O'Donnell asked Iraq war veteran and Dem congressional candidate about “being called a Defeatocrat”

MSNBC's Norah O'Donnell asked Illinois Democratic congressional candidate Tammy Duckworth, an Iraq war veteran who lost both her legs in combat: "[H]ow do you respond to being called a Defeatocrat?"


On the October 31 edition of MSNBC News Live, in an interview with Illinois Democratic congressional candidate Tammy Duckworth, an Iraq war veteran who lost both her legs in combat, host Norah O'Donnell asked: "[H]ow do you respond to being called a Defeatocrat?" Additionally, in an interview with Wayne Slater, a senior political writer for The Dallas Morning News and co-author of three books on White House senior adviser Karl Rove, O'Donnell hyped Rove's record of winning elections and asked Slater to affirm that "[h]e's never lost with Bush." O'Donnell also echoed Rove by pointing to the 1938 election, in which “the Democrats lost” but it “wasn't the end of the New Deal,” as purported evidence that Rove and the Bush administration “have built a lasting Republican machinery.” In fact, in 1938 congressional elections, the Democrats lost 72 seats in the House of Representatives and seven seats in the Senate but maintained a strong majority in the both houses with 262 seats compared to 169 Republican-held seats in the House and 69 seats compared to 23 Republican-held seats in the Senate.

From the 10 a.m.
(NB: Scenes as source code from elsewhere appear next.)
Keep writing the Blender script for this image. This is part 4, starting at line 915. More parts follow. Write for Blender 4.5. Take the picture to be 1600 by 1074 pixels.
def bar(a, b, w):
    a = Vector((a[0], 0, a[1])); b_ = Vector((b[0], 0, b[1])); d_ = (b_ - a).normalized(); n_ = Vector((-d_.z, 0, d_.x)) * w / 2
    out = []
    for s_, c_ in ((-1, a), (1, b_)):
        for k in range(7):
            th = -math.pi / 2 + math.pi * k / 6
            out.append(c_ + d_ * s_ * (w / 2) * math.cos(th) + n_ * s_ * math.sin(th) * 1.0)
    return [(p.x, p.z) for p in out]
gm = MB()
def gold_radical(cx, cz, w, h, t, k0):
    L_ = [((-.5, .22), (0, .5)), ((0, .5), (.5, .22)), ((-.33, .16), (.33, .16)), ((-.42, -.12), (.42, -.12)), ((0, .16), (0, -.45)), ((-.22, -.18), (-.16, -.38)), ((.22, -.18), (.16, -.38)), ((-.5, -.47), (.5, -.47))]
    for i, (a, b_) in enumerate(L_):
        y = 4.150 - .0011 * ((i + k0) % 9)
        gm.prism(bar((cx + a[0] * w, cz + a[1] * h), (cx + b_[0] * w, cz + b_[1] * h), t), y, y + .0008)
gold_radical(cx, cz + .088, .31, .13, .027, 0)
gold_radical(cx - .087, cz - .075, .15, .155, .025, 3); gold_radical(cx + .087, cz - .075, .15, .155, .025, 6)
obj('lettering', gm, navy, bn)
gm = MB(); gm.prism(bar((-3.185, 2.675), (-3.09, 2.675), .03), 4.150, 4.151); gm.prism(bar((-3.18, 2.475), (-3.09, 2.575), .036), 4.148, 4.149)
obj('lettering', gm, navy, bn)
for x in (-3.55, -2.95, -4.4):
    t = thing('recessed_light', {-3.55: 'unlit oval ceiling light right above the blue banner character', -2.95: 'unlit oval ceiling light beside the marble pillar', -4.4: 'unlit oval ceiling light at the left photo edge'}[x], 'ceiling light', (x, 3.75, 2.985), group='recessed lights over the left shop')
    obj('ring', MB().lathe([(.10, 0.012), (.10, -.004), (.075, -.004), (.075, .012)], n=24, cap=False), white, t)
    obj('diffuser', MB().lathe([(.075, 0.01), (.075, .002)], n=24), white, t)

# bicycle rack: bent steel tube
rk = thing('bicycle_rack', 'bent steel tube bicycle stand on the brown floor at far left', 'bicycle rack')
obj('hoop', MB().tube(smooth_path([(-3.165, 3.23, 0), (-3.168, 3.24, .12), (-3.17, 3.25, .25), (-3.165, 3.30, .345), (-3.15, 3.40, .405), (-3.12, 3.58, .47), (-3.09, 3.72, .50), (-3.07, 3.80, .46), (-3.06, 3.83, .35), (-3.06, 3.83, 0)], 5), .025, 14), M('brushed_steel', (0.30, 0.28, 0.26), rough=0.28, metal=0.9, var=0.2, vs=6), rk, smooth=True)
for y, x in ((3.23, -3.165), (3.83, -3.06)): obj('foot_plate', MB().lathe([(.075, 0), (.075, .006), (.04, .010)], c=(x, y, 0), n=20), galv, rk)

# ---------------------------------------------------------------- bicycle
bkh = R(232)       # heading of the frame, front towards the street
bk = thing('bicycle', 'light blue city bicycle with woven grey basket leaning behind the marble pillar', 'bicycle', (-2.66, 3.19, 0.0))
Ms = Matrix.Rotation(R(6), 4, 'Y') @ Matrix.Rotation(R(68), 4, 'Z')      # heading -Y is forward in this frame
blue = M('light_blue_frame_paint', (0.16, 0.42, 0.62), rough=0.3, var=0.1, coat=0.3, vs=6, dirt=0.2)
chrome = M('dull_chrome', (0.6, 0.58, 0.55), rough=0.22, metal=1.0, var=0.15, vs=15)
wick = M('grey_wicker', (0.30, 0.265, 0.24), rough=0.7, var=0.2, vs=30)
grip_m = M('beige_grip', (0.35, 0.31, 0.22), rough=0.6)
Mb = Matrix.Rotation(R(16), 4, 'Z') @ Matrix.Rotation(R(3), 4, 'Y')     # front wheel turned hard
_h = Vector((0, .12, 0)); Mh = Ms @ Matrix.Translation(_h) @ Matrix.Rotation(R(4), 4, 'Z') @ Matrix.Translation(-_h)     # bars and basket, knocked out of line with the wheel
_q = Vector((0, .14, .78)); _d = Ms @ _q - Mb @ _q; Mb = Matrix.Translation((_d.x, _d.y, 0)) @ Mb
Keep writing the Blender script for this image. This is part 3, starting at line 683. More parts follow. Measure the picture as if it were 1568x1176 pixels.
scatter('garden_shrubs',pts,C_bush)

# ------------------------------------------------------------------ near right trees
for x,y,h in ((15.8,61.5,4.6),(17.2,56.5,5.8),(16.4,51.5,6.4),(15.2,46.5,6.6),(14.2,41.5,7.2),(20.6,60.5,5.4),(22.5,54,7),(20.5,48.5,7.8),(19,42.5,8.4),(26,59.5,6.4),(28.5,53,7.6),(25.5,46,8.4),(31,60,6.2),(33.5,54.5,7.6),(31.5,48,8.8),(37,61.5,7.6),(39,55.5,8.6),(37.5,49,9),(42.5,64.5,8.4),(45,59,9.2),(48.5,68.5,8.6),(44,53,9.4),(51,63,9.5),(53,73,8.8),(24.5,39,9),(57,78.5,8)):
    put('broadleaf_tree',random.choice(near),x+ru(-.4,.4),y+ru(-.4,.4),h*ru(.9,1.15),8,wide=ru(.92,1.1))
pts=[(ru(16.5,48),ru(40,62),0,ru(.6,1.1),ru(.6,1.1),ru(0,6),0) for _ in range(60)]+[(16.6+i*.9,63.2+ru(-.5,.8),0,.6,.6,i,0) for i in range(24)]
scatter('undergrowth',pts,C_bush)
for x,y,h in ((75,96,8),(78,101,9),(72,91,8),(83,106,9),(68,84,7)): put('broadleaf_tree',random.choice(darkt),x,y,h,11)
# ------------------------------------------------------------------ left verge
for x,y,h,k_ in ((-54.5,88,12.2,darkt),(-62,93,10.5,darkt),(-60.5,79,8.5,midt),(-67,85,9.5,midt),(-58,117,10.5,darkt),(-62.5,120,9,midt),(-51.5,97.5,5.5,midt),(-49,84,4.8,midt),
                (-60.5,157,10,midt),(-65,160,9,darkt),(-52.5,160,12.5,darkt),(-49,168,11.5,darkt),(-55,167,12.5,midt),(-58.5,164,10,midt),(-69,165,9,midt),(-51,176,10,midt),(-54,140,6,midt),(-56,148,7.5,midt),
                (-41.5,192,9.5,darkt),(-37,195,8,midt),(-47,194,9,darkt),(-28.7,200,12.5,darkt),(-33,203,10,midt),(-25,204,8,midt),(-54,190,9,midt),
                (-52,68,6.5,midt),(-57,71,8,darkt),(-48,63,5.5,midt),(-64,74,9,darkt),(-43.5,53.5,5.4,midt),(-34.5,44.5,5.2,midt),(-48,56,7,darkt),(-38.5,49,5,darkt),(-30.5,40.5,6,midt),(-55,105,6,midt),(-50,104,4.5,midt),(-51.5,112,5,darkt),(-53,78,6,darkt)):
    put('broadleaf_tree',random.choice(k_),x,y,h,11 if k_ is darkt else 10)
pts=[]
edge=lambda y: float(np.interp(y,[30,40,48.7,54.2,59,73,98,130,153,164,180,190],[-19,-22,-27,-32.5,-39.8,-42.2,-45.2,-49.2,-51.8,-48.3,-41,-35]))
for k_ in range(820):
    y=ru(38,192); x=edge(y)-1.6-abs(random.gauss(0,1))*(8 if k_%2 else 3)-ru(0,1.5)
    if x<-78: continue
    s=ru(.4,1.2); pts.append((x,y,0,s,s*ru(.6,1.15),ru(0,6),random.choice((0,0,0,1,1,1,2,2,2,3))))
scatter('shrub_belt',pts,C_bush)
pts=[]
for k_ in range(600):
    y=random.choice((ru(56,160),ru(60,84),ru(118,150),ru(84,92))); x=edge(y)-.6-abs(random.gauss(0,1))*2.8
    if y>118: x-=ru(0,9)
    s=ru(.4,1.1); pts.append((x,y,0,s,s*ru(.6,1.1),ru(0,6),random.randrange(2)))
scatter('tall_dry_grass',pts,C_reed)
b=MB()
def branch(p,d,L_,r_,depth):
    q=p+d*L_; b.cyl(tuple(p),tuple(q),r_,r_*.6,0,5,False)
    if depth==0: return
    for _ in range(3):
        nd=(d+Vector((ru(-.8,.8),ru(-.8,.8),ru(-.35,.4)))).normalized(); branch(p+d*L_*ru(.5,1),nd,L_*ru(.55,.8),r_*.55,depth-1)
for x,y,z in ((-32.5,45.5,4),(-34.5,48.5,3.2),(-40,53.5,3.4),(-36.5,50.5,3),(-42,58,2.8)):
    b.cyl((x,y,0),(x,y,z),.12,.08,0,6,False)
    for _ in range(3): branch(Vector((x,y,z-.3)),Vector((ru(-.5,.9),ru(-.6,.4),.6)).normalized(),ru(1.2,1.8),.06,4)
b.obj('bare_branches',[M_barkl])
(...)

ET hour of the October 31 edition of MSNBC News Live:

O'DONNELL: Right. What was it that Karl Rove said sort of the other day about the election, the 1938 elections, I believe, and he said just because the Democrats lost, that wasn't the end of the New Deal, exactly making the point that you're making, that he believes that they have built a lasting Republican machinery that is so powerful, that helped them win in 2000 and 2004, that even if the climate is bad this year, it could come back and help them in 2008, while the Democrats have yet to catch up on that.

SLATER: And Norah, and that's exactly what he believes, [Republican National Committee chairman] Ken Mehlman believes, some other Republican operatives like Matthew Dowd believe that this durable machine, with its effort to cultivate and motivate Christian conservatives, certain business interests, others in a divide-and-conquer mode in the right year -- and this may not be the right year -- but in the right year is still very formidable on the political scene. And the architect of that machine: Karl Rove.

O'DONNELL: And a quick question, Wayne. Has Karl Rove ever lost an election before?

SLATER: Sure, he's lost little elections in Arkansas, I believe, for -- or Alabama for some Supreme Court cases -- uh, seats. But the key here is in every important race --

O'DONNELL: He's never lost with Bush, though, right?

SLATER: That's right. He has won with Bush in every race -- 1994, '98, 2000, 2004, the off-year election in 2002. Every race that counts, Karl wins.

[...]

O'DONNELL: The president says his goal is to finish the job in Iraq or else the terrorists win, and that's not what the Democratic Party wants to do; the Democrats want to cut and run. What is your prescription for how to get out of Iraq, and how do you respond to being called a Defeatocrat?